## DATASET CONTENT
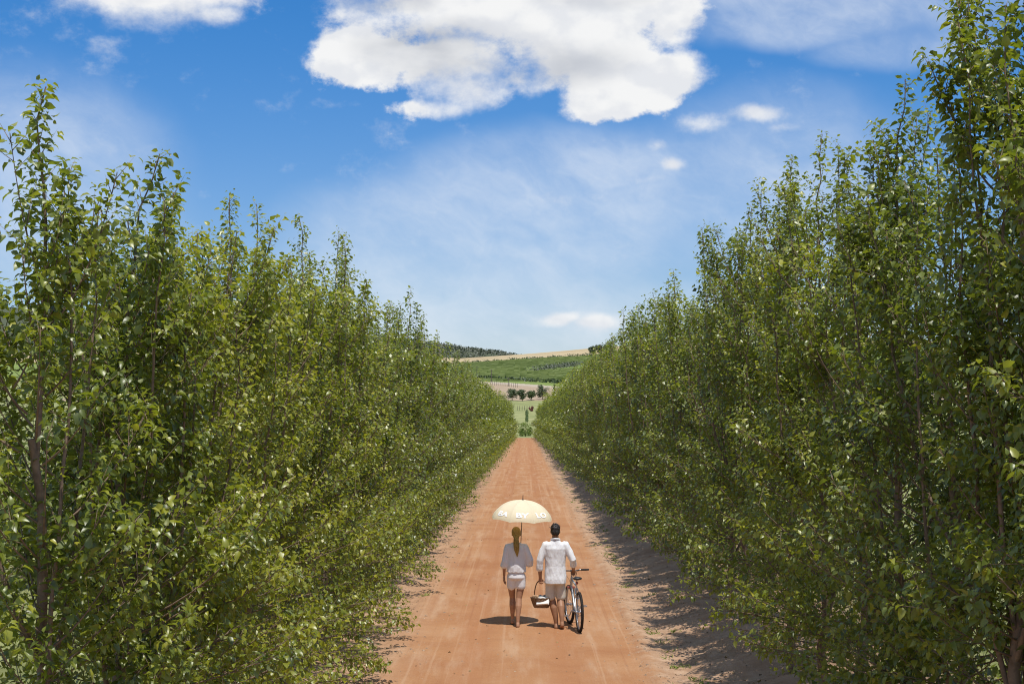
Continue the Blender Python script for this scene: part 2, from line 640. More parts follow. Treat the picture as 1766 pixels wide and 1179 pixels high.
def soil_material():
    m = bpy.data.materials.new('soil')
    m.use_nodes = True
    g = NT(m.node_tree)
    b = g.n['Principled BSDF']
    b.inputs['Roughness'].default_value = 0.95
    b.inputs['Specular IOR Level'].default_value = 0.15
    ge = g.node('ShaderNodeNewGeometry')
    p = ge.outputs['Position']
    x, y, z = g.sep(p)
    n1 = g.noise(p, 0.55, 6.0, 0.6)
    n2 = g.noise(p, 3.5, 7.0, 0.65)
    n3 = g.noise(p, 38.0, 4.0, 0.7)
    nl = g.noise(g.v('MULTIPLY', p, (2.6, 0.30, 1.0)), 1.0, 7.0, 0.62)     # streaks along the driving direction
    ax = g.m('ADD', x, g.m('MULTIPLY', g.m('SUBTRACT', n2, 0.5), 0.7))
    # compacted red road against sandy margins
    red = g.ramp(n1, [(0.3, (.345, .155, .070)), (0.52, (.405, .203, .096)), (0.75, (.46, .258, .138))])
    pale = g.mix(g.smooth(nl, 0.46, 0.78, 0.0, .8), red, (.50, .325, .205))
    tracks = None
    for t in (-0.80, 0.60):
        q = g.m('MULTIPLY', g.m('SUBTRACT', ax, t), 3.4)
        e = g.m('EXPONENT', g.m('MULTIPLY', g.m('MULTIPLY', q, q), -1.0))
        tracks = e if tracks is None else g.m('ADD', tracks, e)
    road = g.mix(g.m('MULTIPLY', tracks, g.smooth(n1, .35, .7, .15, .6)), pale, (.345, .135, .058))
    nt = g.noise(g.v('MULTIPLY', p, (7.0, 0.045, 1.0)), 1.0, 5.0, 0.6)
    road = g.mix(g.smooth(nt, .54, .70, 0.0, .42), road, (.30, .125, .060))
    road = g.mix(g.smooth(nt, .46, .32, 0.0, .40), road, (.52, .33, .205))
    sand = g.ramp(n2, [(0.28, (.32, .185, .108)), (0.5, (.42, .265, .165)), (0.75, (.52, .36, .24))])
    fr = g.m('MULTIPLY', g.smooth(ax, -2.75, -1.35), g.smooth(ax, 2.05, 1.6))
    col = g.mix(fr, sand, road)
    # brown litter and humus under the trees
    hum = g.m('MAXIMUM', g.smooth(ax, -2.9, -3.9), g.smooth(ax, 3.3, 4.5))
    col = g.mix(g.m('MULTIPLY', hum, .6), col, g.mix(n2, (.10, .070, .045), (.19, .13, .08)))
    # dark crumbs and grains
    col = g.mix(g.m('MULTIPLY', g.smooth(n3, .58, .74), .55), col, (.17, .085, .045))
    col = g.mix(g.m('MULTIPLY', g.smooth(n3, .42, .26), .28), col, (.62, .44, .30))
    # grass outside the rows
    gr = g.m('MAXIMUM', g.smooth(ax, -4.6, -6.0), g.smooth(ax, 5.2, 6.6))
    far = g.smooth(y, 268, 274)
    gr = g.m('MAXIMUM', gr, far)
    grass = g.ramp(n2, [(0.25, (.11, .13, .040)), (0.55, (.19, .20, .075)), (0.8, (.30, .27, .13))])
    col = g.mix(gr, col, grass)
    g.l.new(col, b.inputs['Base Color'])
    bp = g.node('ShaderNodeBump')
    bp.inputs['Strength'].default_value = 0.9
    bp.inputs['Distance'].default_value = 0.035
    h = g.m('ADD', g.m('MULTIPLY', n2, 0.6), g.m('MULTIPLY', n3, 0.35))
    g.l.new(h, bp.inputs['Height'])
    g.l.new(bp.outputs[0], b.inputs['Normal'])
    return m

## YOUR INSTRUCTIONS
Repeat all the data as it stands, dropping any images it holds.

## EXERCISE OUTPUT
Continue the Blender Python script for this scene: part 2, from line 640. More parts follow. Treat the picture as 1766 pixels wide and 1179 pixels high.
def soil_material():
    m = bpy.data.materials.new('soil')
    m.use_nodes = True
    g = NT(m.node_tree)
    b = g.n['Principled BSDF']
    b.inputs['Roughness'].default_value = 0.95
    b.inputs['Specular IOR Level'].default_value = 0.15
    ge = g.node('ShaderNodeNewGeometry')
    p = ge.outputs['Position']
    x, y, z = g.sep(p)
    n1 = g.noise(p, 0.55, 6.0, 0.6)
    n2 = g.noise(p, 3.5, 7.0, 0.65)
    n3 = g.noise(p, 38.0, 4.0, 0.7)
    nl = g.noise(g.v('MULTIPLY', p, (2.6, 0.30, 1.0)), 1.0, 7.0, 0.62)     # streaks along the driving direction
    ax = g.m('ADD', x, g.m('MULTIPLY', g.m('SUBTRACT', n2, 0.5), 0.7))
    # compacted red road against sandy margins
    red = g.ramp(n1, [(0.3, (.345, .155, .070)), (0.52, (.405, .203, .096)), (0.75, (.46, .258, .138))])
    pale = g.mix(g.smooth(nl, 0.46, 0.78, 0.0, .8), red, (.50, .325, .205))
    tracks = None
    for t in (-0.80, 0.60):
        q = g.m('MULTIPLY', g.m('SUBTRACT', ax, t), 3.4)
        e = g.m('EXPONENT', g.m('MULTIPLY', g.m('MULTIPLY', q, q), -1.0))
        tracks = e if tracks is None else g.m('ADD', tracks, e)
    road = g.mix(g.m('MULTIPLY', tracks, g.smooth(n1, .35, .7, .15, .6)), pale, (.345, .135, .058))
    nt = g.noise(g.v('MULTIPLY', p, (7.0, 0.045, 1.0)), 1.0, 5.0, 0.6)
    road = g.mix(g.smooth(nt, .54, .70, 0.0, .42), road, (.30, .125, .060))
    road = g.mix(g.smooth(nt, .46, .32, 0.0, .40), road, (.52, .33, .205))
    sand = g.ramp(n2, [(0.28, (.32, .185, .108)), (0.5, (.42, .265, .165)), (0.75, (.52, .36, .24))])
    fr = g.m('MULTIPLY', g.smooth(ax, -2.75, -1.35), g.smooth(ax, 2.05, 1.6))
    col = g.mix(fr, sand, road)
    # brown litter and humus under the trees
    hum = g.m('MAXIMUM', g.smooth(ax, -2.9, -3.9), g.smooth(ax, 3.3, 4.5))
    col = g.mix(g.m('MULTIPLY', hum, .6), col, g.mix(n2, (.10, .070, .045), (.19, .13, .08)))
    # dark crumbs and grains
    col = g.mix(g.m('MULTIPLY', g.smooth(n3, .58, .74), .55), col, (.17, .085, .045))
    col = g.mix(g.m('MULTIPLY', g.smooth(n3, .42, .26), .28), col, (.62, .44, .30))
    # grass outside the rows
    gr = g.m('MAXIMUM', g.smooth(ax, -4.6, -6.0), g.smooth(ax, 5.2, 6.6))
    far = g.smooth(y, 268, 274)
    gr = g.m('MAXIMUM', gr, far)
    grass = g.ramp(n2, [(0.25, (.11, .13, .040)), (0.55, (.19, .20, .075)), (0.8, (.30, .27, .13))])
    col = g.mix(gr, col, grass)
    g.l.new(col, b.inputs['Base Color'])
    bp = g.node('ShaderNodeBump')
    bp.inputs['Strength'].default_value = 0.9
    bp.inputs['Distance'].default_value = 0.035
    h = g.m('ADD', g.m('MULTIPLY', n2, 0.6), g.m('MULTIPLY', n3, 0.35))
    g.l.new(h, bp.inputs['Height'])
    g.l.new(bp.outputs[0], b.inputs['Normal'])
    return m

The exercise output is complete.